### Dataset records
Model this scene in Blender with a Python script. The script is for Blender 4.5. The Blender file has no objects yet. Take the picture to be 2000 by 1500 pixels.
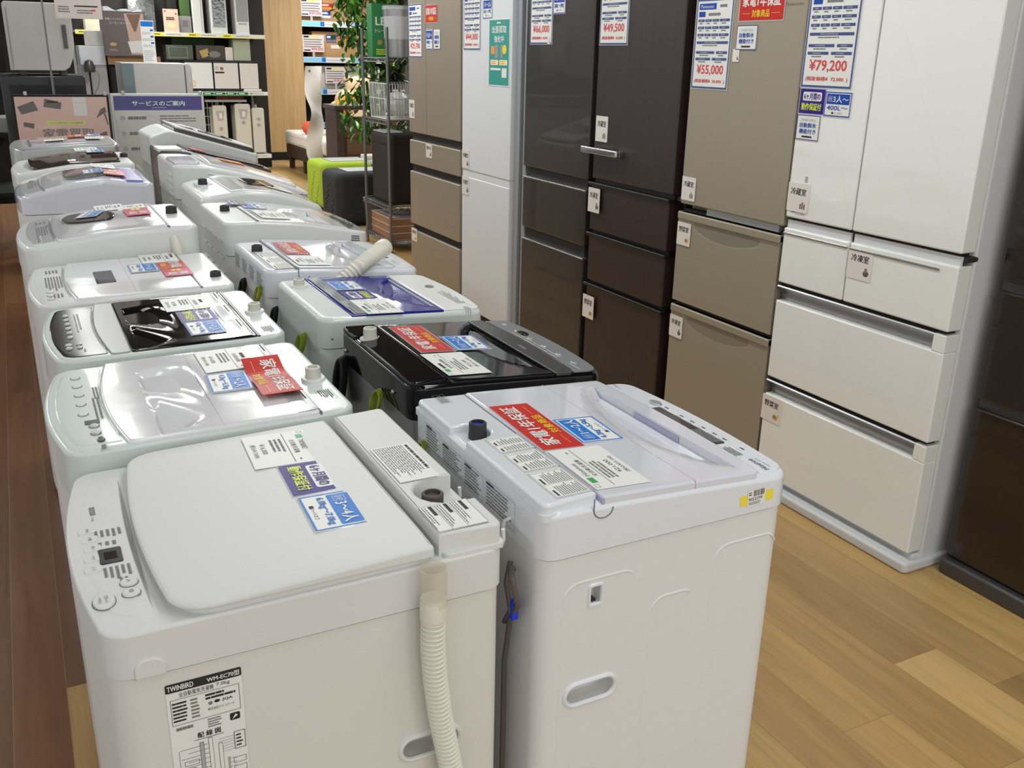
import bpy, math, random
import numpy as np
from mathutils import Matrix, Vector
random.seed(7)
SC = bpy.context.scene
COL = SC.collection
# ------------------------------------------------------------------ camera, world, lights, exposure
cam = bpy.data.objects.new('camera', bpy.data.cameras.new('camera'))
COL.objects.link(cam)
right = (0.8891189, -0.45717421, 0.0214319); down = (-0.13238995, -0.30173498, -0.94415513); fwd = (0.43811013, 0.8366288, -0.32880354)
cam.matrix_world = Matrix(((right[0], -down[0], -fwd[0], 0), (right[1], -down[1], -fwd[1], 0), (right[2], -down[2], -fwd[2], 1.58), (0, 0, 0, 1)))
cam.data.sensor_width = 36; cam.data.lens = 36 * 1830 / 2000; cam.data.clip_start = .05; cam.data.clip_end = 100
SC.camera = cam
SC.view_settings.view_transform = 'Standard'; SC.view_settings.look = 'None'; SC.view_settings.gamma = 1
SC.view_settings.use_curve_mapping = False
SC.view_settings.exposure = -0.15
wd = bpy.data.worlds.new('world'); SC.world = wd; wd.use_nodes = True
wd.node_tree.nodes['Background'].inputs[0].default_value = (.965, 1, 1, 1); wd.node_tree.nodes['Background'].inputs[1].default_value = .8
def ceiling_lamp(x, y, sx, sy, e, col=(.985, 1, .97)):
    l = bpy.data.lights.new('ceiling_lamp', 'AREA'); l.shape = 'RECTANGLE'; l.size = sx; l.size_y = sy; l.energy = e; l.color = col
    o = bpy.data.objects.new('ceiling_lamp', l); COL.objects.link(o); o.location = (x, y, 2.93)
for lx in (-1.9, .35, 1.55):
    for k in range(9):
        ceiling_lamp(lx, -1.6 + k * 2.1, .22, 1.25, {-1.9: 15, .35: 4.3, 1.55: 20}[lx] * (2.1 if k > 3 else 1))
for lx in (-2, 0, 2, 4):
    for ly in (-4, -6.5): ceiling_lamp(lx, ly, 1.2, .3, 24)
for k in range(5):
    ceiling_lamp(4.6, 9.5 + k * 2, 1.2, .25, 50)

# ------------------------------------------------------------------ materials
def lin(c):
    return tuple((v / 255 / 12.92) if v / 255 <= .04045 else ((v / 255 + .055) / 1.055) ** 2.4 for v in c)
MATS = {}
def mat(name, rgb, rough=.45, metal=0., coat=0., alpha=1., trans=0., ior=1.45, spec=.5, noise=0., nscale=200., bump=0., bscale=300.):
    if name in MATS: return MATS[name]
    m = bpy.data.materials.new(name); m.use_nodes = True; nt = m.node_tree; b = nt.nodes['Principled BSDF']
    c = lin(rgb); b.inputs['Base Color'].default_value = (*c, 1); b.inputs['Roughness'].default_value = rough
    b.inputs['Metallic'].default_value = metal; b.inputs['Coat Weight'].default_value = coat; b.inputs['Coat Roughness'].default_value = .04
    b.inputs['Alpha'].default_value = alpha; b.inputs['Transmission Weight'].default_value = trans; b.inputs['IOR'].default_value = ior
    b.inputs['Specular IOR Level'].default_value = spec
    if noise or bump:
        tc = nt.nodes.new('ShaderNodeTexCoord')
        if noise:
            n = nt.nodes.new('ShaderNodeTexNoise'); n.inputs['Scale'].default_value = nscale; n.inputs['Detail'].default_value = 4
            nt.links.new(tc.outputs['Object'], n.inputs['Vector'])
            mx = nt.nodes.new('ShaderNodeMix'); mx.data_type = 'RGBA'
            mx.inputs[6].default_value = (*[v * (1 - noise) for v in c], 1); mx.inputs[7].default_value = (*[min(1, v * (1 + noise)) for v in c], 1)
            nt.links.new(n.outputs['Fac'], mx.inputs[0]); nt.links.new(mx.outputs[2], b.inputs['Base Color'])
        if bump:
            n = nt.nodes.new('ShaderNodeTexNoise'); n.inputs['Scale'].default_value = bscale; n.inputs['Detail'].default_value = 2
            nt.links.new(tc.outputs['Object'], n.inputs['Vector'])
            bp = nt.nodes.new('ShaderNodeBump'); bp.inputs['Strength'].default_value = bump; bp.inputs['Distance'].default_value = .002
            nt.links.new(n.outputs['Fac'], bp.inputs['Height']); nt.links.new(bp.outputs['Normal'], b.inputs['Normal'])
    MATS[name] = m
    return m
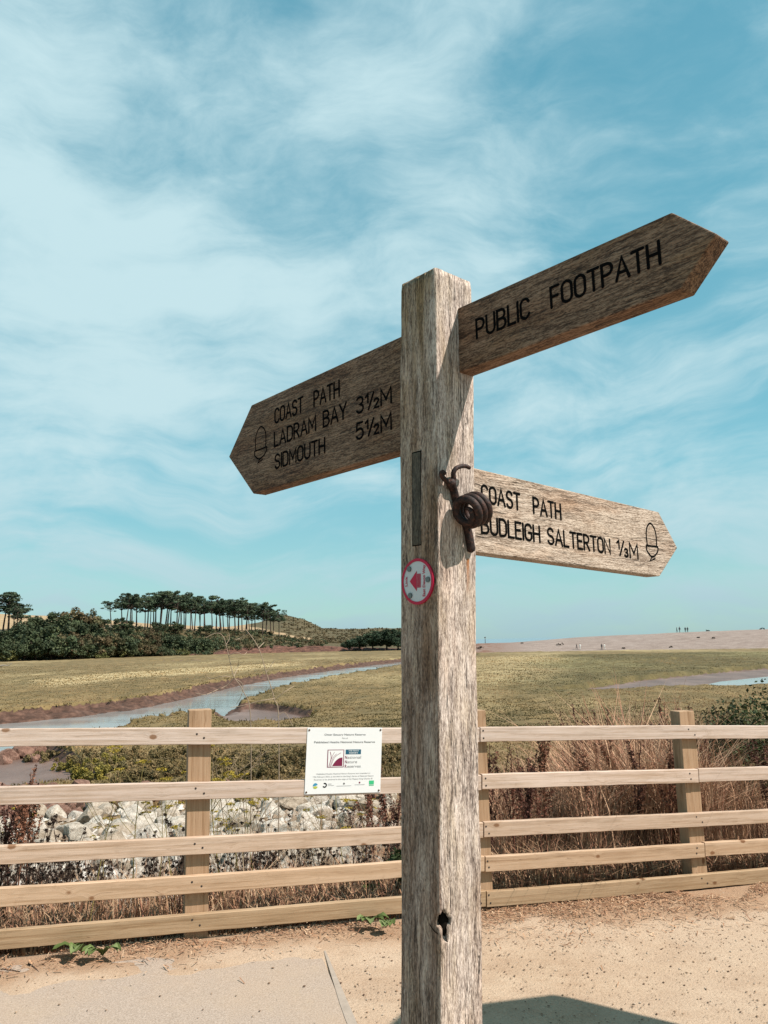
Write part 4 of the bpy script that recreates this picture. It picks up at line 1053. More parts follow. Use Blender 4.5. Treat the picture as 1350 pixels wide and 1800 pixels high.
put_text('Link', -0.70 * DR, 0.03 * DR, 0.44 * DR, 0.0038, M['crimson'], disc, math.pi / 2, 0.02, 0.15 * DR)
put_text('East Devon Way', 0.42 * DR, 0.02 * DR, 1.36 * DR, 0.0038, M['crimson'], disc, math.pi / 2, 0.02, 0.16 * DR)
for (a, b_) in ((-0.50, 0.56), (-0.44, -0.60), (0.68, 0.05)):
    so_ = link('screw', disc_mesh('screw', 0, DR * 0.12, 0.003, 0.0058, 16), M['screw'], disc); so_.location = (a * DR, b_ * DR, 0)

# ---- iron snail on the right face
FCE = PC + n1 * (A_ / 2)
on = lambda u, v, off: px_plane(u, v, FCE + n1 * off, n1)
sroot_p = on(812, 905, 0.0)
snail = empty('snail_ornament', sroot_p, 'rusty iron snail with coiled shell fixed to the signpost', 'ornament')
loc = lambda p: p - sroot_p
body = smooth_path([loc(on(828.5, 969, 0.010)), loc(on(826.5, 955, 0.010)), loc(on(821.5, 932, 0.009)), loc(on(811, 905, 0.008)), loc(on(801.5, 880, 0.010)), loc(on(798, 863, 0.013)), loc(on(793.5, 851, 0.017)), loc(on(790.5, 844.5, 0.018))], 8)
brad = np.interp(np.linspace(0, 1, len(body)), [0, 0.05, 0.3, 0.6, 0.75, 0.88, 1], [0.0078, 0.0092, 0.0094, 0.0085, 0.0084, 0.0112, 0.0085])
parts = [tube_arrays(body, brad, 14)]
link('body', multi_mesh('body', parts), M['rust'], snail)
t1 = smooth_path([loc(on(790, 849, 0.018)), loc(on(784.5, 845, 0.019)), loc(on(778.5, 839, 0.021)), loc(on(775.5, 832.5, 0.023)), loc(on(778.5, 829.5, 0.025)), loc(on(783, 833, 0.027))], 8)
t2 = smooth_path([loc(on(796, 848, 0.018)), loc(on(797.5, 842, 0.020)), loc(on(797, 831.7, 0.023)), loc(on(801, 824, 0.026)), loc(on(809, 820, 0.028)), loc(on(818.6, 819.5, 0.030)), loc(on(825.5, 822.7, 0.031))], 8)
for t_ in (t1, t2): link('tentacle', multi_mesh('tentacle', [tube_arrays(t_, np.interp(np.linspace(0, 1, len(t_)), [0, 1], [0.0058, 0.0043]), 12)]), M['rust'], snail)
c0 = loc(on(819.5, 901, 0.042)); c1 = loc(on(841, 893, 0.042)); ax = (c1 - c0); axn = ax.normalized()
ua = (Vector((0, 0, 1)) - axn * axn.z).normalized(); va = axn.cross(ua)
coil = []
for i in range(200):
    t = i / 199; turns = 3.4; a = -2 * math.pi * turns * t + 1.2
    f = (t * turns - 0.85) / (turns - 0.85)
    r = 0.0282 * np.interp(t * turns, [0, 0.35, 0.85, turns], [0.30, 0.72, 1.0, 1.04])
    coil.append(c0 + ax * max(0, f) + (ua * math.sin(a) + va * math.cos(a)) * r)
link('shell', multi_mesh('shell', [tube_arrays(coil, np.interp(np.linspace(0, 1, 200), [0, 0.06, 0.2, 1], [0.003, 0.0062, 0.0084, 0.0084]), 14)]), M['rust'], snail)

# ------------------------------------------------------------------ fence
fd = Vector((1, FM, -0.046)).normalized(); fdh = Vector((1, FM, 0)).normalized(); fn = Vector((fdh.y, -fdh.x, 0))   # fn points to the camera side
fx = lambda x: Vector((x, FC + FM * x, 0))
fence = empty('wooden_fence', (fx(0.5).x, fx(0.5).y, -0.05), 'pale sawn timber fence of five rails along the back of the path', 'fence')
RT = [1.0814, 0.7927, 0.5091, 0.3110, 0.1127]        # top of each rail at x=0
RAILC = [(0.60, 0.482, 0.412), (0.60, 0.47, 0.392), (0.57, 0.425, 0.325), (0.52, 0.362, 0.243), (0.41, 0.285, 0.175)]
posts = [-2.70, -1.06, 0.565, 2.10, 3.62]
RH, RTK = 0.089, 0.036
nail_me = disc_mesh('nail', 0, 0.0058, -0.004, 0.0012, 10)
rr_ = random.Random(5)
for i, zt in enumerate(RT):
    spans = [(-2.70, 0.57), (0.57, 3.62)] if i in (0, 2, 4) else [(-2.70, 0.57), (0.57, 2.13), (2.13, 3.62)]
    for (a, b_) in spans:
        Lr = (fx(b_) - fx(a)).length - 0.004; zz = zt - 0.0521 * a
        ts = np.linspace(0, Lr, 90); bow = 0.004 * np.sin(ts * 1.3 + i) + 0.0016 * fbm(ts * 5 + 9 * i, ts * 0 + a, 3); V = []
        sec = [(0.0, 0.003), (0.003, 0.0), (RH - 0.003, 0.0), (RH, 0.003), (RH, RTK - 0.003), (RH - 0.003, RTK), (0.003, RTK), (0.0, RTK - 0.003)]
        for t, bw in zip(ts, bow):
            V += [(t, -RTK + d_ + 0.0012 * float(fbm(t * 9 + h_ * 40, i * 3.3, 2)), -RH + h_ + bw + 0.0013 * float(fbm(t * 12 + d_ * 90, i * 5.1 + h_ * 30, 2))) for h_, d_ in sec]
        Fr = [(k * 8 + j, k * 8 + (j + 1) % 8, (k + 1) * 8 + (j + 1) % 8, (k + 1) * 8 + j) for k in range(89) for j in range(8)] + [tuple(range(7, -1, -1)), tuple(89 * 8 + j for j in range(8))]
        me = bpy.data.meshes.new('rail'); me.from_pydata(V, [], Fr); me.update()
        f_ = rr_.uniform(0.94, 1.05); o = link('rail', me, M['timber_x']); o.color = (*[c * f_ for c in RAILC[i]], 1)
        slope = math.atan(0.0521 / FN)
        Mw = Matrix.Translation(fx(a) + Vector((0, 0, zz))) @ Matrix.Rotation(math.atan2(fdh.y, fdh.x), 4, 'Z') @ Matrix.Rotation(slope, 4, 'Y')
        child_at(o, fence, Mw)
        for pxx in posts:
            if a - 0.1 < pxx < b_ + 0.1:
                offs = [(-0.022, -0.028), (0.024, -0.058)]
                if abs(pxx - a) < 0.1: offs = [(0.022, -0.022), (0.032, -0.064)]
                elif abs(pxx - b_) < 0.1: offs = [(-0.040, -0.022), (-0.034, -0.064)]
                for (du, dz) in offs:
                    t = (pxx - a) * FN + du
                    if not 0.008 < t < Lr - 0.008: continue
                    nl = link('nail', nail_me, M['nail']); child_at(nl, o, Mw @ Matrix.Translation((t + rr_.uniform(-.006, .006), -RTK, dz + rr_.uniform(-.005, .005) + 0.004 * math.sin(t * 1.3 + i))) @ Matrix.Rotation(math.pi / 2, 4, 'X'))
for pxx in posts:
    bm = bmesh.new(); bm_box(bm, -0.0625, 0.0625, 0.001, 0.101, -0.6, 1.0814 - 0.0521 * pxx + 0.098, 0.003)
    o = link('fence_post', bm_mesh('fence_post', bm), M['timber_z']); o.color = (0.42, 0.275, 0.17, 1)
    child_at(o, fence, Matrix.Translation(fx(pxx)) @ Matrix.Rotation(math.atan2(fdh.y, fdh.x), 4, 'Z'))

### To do
Whichever lines contain the string "pixels", select and copy them.

### Result for this exercise
Model this scene in Blender with a Python script. The script is for Blender 4.5. The Blender file has no objects yet. Take the picture to be 2000 by 1500 pixels.
Write part 4 of the bpy script that recreates this picture. It picks up at line 1053. More parts follow. Use Blender 4.5. Treat the picture as 1350 pixels wide and 1800 pixels high.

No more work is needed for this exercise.